While many of the 4e classes all had powers that were very similar to other class powers, I'd say that each one had maybe a few that stood out more than others among their own powers (especially the ones used for abusive combos and tactics).

Though one thing I think that should happen is that any class that does get spells shouldn't get limited level spells/maneuvers/whatever like only up to level 4 or 6. I think they should all get level 9 or whatever the upper limit is for their, spells. It's just that rather than having a high level Paladin get Clerics spells like Gate or Implosion, or something like "Death Blow" which Fighters would get, they should get spells like Wrathful Smite of Doom.
 

Eldritch_Lord

Adventurer
If the AD&D surprise rules were used as intended, the thief got his backstab quite often, and could put out up to 70 points of damage at FIRST level with no strength bonus. Especially if he was an elf or halfling.

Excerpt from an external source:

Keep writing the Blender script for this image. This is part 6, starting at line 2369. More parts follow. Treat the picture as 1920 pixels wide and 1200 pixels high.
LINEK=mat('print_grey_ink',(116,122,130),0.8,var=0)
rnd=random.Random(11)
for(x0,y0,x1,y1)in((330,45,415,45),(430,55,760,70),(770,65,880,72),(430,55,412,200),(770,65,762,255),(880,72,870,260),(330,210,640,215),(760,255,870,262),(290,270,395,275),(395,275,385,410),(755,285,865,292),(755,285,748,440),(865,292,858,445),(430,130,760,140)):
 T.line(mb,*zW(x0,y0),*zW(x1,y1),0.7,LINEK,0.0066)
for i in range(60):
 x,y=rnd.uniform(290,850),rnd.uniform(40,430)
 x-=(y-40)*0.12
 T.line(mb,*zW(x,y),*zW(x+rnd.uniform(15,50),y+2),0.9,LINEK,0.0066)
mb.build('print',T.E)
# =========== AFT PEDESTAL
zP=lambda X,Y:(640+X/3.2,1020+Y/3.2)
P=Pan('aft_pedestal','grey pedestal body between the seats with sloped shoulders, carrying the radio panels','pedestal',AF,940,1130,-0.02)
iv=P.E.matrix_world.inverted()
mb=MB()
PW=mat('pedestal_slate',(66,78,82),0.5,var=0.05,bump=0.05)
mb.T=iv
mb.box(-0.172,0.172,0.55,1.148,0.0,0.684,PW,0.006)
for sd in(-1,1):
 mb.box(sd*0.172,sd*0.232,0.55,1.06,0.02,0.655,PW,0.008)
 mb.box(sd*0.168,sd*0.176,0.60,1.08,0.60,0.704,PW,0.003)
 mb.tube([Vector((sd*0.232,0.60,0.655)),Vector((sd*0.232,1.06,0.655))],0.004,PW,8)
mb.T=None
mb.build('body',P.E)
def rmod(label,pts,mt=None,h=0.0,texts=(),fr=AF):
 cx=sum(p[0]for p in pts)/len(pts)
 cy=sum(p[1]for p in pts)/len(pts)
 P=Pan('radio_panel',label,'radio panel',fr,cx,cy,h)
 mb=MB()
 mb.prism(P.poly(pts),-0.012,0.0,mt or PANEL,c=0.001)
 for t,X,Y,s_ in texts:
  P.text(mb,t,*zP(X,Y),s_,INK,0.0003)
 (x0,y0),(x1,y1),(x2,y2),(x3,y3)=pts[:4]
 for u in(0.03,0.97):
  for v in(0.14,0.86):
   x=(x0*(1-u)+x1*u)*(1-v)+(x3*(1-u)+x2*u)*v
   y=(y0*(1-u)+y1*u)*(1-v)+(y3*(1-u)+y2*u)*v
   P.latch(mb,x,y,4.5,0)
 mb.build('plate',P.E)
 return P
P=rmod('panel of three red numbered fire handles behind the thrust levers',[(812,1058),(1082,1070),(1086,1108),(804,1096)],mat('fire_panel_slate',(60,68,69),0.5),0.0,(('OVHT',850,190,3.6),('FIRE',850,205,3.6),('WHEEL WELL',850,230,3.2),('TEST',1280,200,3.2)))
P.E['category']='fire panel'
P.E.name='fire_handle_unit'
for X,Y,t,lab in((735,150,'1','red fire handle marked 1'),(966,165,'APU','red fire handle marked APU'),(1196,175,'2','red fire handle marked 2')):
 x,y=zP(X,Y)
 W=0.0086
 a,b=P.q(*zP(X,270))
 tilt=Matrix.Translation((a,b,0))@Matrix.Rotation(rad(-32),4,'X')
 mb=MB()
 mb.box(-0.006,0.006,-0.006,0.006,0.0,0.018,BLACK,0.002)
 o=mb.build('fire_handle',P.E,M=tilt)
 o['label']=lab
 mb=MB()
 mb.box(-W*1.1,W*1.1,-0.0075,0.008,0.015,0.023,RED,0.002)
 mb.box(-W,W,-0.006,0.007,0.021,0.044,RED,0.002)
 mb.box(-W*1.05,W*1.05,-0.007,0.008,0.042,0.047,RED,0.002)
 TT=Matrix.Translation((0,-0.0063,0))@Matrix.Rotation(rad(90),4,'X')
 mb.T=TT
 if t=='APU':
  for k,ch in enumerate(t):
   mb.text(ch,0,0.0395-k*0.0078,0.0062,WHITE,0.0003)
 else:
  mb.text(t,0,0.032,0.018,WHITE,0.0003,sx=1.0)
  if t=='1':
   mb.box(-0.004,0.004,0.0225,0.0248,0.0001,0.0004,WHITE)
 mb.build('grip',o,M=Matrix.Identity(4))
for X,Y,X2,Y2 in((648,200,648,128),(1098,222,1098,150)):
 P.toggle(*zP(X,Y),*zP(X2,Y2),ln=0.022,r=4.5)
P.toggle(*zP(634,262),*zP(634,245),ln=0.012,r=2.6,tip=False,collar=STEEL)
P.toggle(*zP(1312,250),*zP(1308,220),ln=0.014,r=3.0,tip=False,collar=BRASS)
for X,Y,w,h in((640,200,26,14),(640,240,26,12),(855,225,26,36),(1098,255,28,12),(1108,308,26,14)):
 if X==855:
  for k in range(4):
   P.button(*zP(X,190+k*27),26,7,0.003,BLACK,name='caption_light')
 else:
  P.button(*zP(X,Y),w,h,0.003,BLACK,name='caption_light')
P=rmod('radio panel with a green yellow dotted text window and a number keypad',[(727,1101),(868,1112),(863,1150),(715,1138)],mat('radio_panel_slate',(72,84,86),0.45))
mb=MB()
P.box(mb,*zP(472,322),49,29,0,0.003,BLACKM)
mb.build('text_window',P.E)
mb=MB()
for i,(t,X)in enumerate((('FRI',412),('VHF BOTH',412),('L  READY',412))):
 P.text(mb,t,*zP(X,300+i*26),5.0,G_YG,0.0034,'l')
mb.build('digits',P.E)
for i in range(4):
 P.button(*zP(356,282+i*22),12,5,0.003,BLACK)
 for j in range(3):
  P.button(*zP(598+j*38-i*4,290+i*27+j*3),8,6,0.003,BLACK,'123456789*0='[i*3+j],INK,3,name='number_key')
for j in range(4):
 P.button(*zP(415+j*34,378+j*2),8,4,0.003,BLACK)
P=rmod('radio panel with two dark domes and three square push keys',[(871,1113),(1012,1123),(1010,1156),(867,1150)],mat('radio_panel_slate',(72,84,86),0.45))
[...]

In surprise rounds, yes, but once you get past those segments it didn't come up as often during combat itself. Compared to 3e, at least, backstabbing was quite rare, which is the point I was trying to make.
 


Kynn

Adventurer
If the AD&D surprise rules were used as intended, the thief got his backstab quite often, and could put out up to 70 points of damage at FIRST level with no strength bonus. Especially if he was an elf or halfling.

This is a side issue, but ... how?
 

JRRNeiklot

First Post
This is a side issue, but ... how?

A thief dual wielding a long sword and handaxe with maximum surprise - I.E, the party rolls a 6, the bad guys a 1 - gets 5 segments of surprise. He's entitled to his full attacks per segment of surprise. So he'd attack twice per segment or 1d8x5 + 1d6x5. All these attacks at +4 from behind negating shield and dex bonuses to ac. If he's an elf or halfling, attacking either alone or with only elves/halflings he'll have a 90% chance of surprise. Outside of surprise, he really shouldn't bother trying to backstab until higher levels, as he'll waste at least a round getting into position and his hide/ms is rather low during the early levels.